§ Material to process:

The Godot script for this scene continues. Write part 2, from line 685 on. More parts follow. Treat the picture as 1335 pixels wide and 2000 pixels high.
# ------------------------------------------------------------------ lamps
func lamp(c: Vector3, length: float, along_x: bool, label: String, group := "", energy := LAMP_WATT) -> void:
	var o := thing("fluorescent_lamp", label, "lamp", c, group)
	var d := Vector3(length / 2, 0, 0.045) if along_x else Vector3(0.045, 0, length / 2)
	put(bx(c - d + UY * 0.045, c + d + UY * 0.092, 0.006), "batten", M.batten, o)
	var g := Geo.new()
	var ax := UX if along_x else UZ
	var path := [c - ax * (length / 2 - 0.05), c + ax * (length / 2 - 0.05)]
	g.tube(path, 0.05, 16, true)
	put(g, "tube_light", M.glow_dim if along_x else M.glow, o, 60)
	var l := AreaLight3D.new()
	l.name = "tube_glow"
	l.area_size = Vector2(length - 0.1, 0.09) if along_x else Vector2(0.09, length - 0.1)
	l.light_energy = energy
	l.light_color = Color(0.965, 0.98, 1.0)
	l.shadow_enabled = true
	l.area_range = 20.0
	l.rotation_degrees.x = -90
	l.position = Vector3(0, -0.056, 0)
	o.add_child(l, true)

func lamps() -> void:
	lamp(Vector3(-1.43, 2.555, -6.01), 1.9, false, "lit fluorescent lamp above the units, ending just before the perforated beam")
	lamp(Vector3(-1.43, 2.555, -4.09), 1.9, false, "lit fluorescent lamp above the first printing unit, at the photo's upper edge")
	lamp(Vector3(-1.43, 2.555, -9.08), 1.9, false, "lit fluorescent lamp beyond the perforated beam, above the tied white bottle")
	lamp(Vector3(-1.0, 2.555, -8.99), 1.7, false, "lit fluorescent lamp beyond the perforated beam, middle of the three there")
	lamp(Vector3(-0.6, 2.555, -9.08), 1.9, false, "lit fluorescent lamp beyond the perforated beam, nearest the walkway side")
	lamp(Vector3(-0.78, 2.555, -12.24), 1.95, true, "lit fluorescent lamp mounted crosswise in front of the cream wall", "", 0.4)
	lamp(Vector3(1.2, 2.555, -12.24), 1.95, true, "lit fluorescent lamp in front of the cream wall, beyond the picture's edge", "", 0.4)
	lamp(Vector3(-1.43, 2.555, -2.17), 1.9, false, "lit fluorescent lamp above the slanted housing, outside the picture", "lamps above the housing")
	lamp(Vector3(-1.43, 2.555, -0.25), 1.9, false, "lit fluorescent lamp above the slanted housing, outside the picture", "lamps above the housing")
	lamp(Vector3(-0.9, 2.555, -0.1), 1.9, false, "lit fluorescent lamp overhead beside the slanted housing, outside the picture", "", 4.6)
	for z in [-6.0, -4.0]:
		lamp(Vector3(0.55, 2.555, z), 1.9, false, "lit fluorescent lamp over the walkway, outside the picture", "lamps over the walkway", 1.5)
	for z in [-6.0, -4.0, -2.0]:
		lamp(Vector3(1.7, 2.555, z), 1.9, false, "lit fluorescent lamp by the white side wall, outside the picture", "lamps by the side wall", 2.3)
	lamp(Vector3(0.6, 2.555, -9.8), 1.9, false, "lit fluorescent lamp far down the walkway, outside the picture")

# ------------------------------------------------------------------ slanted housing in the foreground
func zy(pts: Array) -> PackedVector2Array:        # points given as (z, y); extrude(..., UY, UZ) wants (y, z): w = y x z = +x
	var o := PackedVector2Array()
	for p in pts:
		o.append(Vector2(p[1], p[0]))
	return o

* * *

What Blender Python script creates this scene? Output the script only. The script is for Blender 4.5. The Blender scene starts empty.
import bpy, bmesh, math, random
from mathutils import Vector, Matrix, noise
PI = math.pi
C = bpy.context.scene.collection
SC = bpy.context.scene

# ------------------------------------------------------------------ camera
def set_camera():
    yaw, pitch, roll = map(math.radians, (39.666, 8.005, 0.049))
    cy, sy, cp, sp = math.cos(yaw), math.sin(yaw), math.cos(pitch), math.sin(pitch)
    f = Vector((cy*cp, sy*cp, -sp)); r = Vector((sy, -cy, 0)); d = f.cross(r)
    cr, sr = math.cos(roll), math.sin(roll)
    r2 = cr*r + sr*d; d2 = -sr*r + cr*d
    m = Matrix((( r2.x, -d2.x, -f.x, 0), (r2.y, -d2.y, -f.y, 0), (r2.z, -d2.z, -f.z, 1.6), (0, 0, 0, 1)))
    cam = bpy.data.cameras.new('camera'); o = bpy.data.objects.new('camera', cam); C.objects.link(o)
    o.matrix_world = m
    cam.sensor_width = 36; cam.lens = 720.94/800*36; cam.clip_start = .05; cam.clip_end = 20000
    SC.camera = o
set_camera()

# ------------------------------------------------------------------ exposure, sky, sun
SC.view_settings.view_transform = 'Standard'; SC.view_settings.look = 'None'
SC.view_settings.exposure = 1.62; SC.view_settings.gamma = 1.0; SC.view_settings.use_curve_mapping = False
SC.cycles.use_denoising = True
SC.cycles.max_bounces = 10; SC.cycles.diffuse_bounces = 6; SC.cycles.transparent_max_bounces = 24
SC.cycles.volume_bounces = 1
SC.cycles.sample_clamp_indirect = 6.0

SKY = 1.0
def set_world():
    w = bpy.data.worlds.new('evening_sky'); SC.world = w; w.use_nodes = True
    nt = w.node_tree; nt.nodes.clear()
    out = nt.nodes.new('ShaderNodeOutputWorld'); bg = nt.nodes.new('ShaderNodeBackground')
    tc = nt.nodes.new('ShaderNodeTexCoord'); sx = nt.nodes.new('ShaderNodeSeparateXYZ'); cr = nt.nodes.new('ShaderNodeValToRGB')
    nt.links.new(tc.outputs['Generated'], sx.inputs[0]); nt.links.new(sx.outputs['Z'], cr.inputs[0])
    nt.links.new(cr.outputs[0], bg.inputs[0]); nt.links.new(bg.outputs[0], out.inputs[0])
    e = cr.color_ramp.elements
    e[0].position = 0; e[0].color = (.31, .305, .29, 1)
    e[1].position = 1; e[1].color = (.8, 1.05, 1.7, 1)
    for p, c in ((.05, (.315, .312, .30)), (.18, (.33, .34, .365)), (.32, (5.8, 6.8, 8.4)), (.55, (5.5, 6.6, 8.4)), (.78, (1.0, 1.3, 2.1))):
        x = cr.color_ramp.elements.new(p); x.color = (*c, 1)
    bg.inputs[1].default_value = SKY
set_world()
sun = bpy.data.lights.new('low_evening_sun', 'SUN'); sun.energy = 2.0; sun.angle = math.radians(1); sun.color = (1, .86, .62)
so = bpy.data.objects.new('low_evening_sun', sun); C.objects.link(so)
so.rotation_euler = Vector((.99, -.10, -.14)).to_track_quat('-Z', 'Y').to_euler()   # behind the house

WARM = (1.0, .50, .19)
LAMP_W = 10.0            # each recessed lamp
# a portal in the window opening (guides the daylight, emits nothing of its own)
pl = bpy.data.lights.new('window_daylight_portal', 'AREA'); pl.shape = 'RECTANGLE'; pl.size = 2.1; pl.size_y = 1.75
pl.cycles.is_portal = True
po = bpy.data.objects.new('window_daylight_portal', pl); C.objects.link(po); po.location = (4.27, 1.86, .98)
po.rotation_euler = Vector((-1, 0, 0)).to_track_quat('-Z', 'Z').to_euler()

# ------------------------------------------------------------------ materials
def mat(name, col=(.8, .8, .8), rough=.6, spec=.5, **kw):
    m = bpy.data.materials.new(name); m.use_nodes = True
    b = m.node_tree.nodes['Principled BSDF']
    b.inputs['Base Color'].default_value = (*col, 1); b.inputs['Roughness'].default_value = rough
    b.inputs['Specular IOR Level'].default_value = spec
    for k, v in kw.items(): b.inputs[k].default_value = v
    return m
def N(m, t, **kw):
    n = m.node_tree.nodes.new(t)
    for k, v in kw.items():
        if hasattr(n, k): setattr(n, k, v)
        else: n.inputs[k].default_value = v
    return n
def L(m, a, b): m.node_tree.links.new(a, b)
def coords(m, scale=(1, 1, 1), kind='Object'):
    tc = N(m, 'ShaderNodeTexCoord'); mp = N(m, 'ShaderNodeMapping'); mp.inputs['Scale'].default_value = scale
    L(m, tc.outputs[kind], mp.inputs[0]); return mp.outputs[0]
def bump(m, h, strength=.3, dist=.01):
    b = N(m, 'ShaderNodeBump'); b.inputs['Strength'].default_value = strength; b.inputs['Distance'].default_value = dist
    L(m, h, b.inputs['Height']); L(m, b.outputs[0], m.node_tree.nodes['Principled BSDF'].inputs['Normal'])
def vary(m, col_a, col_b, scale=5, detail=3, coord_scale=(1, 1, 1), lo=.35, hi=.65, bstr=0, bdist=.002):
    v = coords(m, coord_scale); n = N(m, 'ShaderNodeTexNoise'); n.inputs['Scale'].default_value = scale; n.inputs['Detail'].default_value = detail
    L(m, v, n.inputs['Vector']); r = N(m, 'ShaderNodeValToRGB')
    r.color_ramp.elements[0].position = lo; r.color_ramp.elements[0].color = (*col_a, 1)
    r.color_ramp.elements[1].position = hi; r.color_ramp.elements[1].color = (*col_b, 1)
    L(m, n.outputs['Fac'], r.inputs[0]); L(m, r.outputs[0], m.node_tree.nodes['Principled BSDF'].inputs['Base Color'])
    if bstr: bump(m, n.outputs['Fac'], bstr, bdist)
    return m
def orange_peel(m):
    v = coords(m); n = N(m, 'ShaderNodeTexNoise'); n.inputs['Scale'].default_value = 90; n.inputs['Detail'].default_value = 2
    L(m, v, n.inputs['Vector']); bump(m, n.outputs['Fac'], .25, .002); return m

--

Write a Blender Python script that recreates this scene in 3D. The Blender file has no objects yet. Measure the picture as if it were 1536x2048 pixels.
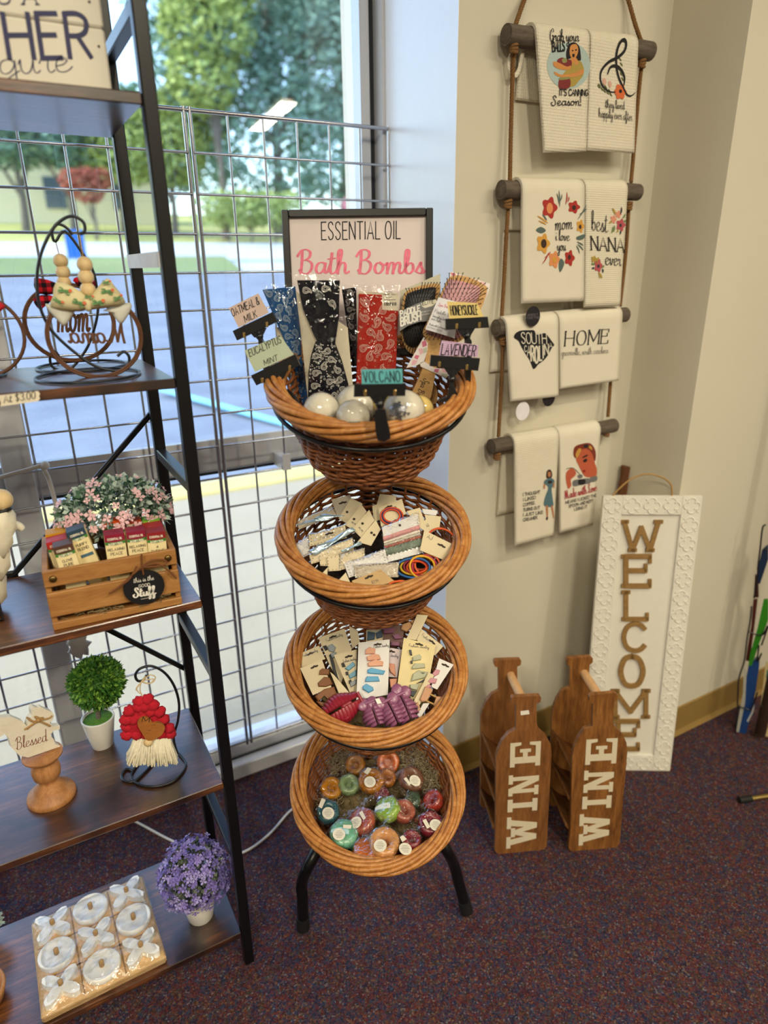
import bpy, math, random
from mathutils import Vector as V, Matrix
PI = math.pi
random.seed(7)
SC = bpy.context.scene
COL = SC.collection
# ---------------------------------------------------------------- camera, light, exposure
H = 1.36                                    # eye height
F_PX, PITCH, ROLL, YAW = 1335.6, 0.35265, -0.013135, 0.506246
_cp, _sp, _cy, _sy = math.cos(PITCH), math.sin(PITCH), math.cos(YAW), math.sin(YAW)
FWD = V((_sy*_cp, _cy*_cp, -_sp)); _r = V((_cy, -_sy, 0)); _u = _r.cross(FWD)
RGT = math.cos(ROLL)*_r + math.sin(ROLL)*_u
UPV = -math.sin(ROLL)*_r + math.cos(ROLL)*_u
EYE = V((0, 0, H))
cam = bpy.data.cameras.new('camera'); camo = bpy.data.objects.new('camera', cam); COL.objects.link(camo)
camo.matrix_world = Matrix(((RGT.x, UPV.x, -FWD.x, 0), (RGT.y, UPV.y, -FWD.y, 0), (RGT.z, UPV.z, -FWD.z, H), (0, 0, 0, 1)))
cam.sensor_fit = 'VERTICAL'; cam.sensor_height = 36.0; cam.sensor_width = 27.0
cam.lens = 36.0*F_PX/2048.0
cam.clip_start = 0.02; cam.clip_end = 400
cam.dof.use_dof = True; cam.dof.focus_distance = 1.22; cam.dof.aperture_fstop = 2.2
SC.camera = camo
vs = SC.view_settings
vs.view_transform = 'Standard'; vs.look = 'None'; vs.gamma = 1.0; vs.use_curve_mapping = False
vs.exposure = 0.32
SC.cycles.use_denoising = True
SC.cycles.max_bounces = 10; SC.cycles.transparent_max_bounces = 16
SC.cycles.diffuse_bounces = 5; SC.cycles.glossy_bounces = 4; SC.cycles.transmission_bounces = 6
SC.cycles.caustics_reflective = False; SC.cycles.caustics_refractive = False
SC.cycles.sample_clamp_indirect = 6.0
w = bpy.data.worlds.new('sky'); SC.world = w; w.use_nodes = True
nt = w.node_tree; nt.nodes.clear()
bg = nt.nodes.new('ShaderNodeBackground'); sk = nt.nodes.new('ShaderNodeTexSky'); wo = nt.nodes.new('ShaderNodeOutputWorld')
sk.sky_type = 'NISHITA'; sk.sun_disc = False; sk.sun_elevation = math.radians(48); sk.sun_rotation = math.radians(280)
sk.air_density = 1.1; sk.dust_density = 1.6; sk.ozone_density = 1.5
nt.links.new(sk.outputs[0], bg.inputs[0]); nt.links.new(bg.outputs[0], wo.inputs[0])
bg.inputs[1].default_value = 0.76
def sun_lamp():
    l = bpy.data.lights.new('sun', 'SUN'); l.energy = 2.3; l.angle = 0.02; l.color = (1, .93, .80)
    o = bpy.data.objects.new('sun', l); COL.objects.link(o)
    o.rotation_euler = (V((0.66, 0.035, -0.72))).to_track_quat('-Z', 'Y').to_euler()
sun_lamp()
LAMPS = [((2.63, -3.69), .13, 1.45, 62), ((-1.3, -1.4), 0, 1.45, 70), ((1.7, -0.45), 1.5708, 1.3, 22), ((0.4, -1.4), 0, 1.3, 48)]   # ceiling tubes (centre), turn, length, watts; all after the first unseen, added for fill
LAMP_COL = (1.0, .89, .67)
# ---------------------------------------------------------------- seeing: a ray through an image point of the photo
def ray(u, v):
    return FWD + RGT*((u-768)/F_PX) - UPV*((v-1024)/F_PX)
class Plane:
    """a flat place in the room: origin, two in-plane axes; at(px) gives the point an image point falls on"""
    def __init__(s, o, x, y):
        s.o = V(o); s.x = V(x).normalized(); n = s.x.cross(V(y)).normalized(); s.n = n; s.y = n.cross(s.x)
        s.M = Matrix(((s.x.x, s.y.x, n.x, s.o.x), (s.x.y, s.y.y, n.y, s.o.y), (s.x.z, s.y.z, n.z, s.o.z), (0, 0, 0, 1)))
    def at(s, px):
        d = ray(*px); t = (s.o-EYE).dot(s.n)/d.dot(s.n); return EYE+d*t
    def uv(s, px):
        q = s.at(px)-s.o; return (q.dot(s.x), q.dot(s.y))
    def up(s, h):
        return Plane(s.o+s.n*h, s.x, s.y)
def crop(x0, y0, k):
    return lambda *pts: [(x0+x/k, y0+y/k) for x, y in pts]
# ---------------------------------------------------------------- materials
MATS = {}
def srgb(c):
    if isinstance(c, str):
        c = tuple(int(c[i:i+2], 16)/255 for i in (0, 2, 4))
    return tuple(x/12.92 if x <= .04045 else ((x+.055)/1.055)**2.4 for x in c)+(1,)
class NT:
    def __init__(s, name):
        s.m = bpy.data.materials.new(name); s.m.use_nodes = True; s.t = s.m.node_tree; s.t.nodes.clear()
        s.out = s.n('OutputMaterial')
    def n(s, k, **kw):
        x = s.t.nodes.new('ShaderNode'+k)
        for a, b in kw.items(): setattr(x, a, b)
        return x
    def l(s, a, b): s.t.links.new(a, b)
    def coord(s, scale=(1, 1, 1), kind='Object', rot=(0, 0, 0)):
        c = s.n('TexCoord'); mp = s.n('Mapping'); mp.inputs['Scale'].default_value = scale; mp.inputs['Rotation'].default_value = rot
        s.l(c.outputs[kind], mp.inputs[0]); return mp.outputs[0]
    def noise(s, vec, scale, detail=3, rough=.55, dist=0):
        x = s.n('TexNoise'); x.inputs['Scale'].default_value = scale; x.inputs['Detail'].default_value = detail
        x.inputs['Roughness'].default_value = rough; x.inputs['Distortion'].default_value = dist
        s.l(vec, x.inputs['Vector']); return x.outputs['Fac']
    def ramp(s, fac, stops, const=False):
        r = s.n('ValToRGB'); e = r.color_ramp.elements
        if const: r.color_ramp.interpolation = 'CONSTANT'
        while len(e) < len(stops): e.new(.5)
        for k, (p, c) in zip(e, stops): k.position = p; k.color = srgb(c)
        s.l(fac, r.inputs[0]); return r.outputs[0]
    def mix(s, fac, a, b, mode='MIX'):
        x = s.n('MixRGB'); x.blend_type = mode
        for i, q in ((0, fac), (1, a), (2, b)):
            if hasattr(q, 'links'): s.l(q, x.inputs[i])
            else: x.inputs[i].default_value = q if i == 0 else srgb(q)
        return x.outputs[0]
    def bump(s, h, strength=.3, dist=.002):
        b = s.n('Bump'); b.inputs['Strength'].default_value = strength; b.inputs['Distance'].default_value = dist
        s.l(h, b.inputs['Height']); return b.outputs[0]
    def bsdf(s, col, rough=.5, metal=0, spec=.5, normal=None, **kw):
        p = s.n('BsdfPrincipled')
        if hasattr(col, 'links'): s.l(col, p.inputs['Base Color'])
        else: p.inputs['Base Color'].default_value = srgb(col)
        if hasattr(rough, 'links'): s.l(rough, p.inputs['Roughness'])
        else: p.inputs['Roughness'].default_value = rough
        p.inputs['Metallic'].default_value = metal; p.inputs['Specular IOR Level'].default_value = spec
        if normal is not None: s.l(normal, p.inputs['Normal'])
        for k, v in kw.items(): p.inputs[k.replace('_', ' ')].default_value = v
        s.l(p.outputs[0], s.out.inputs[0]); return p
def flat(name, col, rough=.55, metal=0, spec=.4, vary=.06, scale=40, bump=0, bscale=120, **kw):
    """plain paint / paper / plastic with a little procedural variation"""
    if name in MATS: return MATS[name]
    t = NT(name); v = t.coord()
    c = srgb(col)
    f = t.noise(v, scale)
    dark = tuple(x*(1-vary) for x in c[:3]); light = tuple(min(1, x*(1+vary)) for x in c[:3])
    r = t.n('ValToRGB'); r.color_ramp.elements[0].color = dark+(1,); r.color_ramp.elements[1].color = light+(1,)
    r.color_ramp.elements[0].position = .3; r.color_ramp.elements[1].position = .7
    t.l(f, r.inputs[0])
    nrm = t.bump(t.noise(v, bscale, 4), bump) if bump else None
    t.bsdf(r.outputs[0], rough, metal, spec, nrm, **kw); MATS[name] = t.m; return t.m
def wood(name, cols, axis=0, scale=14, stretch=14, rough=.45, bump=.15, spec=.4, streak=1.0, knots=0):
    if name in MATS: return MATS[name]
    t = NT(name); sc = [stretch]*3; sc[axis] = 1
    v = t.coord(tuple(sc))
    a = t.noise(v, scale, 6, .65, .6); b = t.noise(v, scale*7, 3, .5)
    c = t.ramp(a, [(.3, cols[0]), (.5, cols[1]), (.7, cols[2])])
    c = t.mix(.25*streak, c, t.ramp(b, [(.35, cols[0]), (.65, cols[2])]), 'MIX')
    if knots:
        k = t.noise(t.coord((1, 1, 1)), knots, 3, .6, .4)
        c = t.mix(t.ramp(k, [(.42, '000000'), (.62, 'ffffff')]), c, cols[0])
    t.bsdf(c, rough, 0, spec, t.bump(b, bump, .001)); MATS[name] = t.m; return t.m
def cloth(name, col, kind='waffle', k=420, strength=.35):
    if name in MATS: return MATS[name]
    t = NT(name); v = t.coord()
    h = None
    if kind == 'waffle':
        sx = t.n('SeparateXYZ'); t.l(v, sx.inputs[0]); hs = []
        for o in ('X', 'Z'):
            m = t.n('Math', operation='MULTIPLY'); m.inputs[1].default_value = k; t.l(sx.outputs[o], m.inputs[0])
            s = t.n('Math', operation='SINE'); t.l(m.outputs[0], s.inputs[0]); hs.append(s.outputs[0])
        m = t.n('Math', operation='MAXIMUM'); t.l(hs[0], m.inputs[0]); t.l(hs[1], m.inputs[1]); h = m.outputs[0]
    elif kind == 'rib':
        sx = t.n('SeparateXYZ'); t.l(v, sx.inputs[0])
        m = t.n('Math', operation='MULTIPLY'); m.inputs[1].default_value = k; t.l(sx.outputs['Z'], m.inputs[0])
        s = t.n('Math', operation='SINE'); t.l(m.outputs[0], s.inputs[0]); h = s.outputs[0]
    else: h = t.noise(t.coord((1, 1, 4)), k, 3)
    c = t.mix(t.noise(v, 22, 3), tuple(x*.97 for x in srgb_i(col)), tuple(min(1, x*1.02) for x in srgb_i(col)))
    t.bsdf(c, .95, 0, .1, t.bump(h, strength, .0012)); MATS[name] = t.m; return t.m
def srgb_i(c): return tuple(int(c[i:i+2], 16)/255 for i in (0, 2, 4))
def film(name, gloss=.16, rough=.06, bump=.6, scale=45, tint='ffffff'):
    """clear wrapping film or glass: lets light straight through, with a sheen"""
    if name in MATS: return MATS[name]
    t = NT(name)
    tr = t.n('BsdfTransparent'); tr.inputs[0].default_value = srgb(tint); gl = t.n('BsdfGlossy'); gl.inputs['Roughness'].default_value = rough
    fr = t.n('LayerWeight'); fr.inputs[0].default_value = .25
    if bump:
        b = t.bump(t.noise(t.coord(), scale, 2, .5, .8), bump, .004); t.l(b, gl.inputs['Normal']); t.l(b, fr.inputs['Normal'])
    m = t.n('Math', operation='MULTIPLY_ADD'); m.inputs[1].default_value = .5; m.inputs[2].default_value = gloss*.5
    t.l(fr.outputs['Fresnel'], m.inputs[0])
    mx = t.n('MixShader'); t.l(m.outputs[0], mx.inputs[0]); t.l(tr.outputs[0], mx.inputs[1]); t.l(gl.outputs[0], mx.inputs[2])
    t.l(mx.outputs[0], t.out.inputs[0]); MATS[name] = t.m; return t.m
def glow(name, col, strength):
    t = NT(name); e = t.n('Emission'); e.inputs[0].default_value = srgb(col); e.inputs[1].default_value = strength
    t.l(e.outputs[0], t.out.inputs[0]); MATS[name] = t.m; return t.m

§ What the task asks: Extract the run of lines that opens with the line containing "The Godot script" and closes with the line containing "o.add_child(l, true)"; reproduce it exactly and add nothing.

§ Result for this exercise:
The Godot script for this scene continues. Write part 2, from line 685 on. More parts follow. Treat the picture as 1335 pixels wide and 2000 pixels high.
# ------------------------------------------------------------------ lamps
func lamp(c: Vector3, length: float, along_x: bool, label: String, group := "", energy := LAMP_WATT) -> void:
	var o := thing("fluorescent_lamp", label, "lamp", c, group)
	var d := Vector3(length / 2, 0, 0.045) if along_x else Vector3(0.045, 0, length / 2)
	put(bx(c - d + UY * 0.045, c + d + UY * 0.092, 0.006), "batten", M.batten, o)
	var g := Geo.new()
	var ax := UX if along_x else UZ
	var path := [c - ax * (length / 2 - 0.05), c + ax * (length / 2 - 0.05)]
	g.tube(path, 0.05, 16, true)
	put(g, "tube_light", M.glow_dim if along_x else M.glow, o, 60)
	var l := AreaLight3D.new()
	l.name = "tube_glow"
	l.area_size = Vector2(length - 0.1, 0.09) if along_x else Vector2(0.09, length - 0.1)
	l.light_energy = energy
	l.light_color = Color(0.965, 0.98, 1.0)
	l.shadow_enabled = true
	l.area_range = 20.0
	l.rotation_degrees.x = -90
	l.position = Vector3(0, -0.056, 0)
	o.add_child(l, true)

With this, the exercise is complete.